While the empty gondola ahead rolled back down to the railroad sidings, the dumper turned the new gondola full of coal upside down, emptying it.  Meanwhile, the mule dropped back down into the pit below the tracks and returned to the bottom of the ramp, ready to push up the next car.  This system allowed about twenty coal cars per hour to be run up from the sidings to the dumper.

From the dumper, the coal fell into a large hopper. The hopper fed it onto a conveyer belt that carried it to the breaker house, seen here.  There the coal was broken up by a battery of rotating drums, each of which was capable of breaking 250 tons of coal an hour.  The plant’s storage pile of coal was huge.  Enough coal was stockpiled on site to run the plant for 100 days, in case of unforeseen disruptions in supply.

Unfortunately for Samuel Insull, his fortunes were ruined by the stock market crash and the Great Depression that followed almost immediately after the station was completed.  Some of his financial dealings, like his use of highly leveraged junk bonds, ended up getting him indicted for fraud.  He was acquitted but was forced to leave ComEd, bankrupt, and with his reputation destroyed.  State Line survived, though, and remained online.

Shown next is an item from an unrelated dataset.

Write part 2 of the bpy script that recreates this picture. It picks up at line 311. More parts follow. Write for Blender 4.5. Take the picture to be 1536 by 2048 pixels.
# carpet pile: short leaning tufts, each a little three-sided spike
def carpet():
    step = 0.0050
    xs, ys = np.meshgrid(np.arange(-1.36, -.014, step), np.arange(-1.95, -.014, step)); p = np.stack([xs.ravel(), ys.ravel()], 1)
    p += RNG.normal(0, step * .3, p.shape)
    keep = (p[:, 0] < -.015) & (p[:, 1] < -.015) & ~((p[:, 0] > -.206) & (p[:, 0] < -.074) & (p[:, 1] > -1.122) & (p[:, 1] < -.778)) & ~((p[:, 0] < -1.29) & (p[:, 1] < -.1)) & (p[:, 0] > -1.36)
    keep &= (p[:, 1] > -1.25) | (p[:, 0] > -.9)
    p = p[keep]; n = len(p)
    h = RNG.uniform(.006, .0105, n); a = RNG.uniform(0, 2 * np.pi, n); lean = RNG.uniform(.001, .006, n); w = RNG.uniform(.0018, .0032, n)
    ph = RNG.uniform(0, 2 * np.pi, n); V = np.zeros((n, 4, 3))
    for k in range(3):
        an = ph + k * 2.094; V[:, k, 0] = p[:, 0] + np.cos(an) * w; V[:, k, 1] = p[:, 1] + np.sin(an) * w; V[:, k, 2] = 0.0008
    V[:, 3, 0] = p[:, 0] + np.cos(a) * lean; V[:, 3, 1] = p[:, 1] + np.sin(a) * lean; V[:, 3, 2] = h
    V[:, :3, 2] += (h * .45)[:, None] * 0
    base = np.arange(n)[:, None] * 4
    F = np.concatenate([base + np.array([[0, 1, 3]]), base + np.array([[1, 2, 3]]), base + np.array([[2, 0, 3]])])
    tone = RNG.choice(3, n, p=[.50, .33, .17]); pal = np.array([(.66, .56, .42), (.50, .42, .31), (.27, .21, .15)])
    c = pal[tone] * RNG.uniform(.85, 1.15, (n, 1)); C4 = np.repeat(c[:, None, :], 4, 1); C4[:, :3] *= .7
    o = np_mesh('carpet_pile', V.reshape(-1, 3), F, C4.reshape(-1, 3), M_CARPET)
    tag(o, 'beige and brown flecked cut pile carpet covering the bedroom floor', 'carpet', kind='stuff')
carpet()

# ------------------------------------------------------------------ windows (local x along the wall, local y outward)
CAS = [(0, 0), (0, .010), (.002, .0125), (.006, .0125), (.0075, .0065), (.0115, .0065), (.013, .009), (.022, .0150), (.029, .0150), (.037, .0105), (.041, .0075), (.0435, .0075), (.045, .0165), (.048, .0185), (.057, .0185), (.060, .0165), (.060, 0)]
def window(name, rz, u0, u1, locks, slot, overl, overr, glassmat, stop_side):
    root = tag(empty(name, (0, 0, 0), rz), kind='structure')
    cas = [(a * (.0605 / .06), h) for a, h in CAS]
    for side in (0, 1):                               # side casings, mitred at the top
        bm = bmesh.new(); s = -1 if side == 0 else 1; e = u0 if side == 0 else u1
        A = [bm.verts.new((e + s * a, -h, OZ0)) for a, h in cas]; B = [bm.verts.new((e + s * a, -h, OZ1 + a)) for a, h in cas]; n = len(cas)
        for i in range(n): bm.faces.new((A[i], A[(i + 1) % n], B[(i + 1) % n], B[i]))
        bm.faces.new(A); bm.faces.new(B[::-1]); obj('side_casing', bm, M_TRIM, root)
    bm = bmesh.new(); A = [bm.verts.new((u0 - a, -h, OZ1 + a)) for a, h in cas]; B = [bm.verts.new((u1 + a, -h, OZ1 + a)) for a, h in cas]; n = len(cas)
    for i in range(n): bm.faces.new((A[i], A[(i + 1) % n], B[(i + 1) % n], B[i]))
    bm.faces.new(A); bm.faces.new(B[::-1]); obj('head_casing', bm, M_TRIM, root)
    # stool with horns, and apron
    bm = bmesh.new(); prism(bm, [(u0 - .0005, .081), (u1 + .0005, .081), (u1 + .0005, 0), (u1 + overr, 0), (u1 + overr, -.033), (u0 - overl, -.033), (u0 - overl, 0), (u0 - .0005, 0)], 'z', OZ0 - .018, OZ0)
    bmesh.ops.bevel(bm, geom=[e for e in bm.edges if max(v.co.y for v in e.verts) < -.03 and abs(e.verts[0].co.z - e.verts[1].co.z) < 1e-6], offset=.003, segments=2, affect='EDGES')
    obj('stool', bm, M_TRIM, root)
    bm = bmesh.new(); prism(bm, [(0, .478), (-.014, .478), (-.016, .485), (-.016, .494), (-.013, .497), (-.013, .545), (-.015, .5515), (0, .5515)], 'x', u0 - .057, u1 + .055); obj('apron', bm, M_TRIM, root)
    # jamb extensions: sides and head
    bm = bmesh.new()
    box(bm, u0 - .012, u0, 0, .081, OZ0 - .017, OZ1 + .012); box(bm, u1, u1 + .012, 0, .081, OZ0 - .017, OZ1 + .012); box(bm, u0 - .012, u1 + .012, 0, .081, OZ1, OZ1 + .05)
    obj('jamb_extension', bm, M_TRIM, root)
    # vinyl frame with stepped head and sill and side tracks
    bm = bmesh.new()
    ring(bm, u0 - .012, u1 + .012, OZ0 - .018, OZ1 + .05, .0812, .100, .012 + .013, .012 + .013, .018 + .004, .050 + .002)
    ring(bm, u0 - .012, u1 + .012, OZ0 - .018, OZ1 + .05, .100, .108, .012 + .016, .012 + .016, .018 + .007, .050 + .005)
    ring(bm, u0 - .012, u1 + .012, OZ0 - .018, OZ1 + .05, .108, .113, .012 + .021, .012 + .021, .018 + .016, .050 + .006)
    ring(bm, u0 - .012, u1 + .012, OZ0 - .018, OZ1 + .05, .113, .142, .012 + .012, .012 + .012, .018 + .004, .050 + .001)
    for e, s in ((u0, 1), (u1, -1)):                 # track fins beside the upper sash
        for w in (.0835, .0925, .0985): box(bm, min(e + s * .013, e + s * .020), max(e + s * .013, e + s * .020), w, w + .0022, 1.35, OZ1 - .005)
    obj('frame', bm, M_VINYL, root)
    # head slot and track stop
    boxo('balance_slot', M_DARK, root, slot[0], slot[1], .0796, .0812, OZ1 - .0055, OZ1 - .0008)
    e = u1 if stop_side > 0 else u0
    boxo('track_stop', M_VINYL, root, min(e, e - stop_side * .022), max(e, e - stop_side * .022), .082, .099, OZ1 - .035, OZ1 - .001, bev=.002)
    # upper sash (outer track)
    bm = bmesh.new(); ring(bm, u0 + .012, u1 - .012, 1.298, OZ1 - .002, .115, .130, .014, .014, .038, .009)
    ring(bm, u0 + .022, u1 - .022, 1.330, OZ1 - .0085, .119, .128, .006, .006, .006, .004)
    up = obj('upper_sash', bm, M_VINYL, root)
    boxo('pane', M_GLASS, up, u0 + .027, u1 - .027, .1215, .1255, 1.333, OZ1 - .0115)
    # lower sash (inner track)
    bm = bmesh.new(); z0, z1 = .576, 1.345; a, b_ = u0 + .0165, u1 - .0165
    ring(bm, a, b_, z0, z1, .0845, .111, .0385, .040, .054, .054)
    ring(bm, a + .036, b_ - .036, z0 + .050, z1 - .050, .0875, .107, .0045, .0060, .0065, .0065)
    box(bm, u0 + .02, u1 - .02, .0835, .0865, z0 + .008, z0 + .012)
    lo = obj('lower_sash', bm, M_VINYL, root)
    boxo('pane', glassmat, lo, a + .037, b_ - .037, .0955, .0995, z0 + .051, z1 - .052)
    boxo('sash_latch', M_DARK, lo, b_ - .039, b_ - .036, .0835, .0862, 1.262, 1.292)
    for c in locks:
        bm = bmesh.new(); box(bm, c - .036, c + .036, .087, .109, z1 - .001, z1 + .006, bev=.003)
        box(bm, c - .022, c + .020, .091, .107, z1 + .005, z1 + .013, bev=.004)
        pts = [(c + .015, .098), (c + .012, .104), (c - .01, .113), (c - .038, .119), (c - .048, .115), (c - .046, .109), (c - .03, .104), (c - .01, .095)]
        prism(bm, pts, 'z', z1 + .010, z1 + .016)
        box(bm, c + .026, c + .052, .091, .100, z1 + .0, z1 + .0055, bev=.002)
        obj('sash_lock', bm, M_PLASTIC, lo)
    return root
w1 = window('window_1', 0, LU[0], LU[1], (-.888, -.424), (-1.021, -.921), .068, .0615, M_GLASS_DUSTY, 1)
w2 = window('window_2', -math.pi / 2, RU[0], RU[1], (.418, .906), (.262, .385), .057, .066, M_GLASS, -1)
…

The plant’s operations had been grandfathered against clean air regulations that began in earnest in the 1970s, and it was not fitted with the type of the pollution control equipment that was mandated on newer, more modern generating plants.

In 1997 ComEd sold State Line to the Mirant Corporation, and just five years later, Mirant sold it to Dominion Resources.

Then, in 2011, the Environmental Protection Agency enacted what was called the Clean Air Transport Rule.  It required drastic reductions in certain emissions if the winds could carry them across state lines, and, most importantly, it ended the plant’s grandfather status.  Dominion Resources determined it wasn’t economically feasible to spend the millions of dollars needed for new pollution controls to get the plant into compliance with the new rule.  It was permanently shut down in March of 2012.

Rendering of Digital Crossroad project

It took two years to demolish and haul away State Line’s buildings and equipment.  With the closing of the plant Hammond lost its single biggest taxpayer.  The city tried but failed to entice Amazon.com, Inc. to build a second world headquarters on the site.  In 2018 a group of developers announced plans to build a data center, to be known as Digital Crossroad, on the vacant peninsula, providing server space for national companies and major institutions.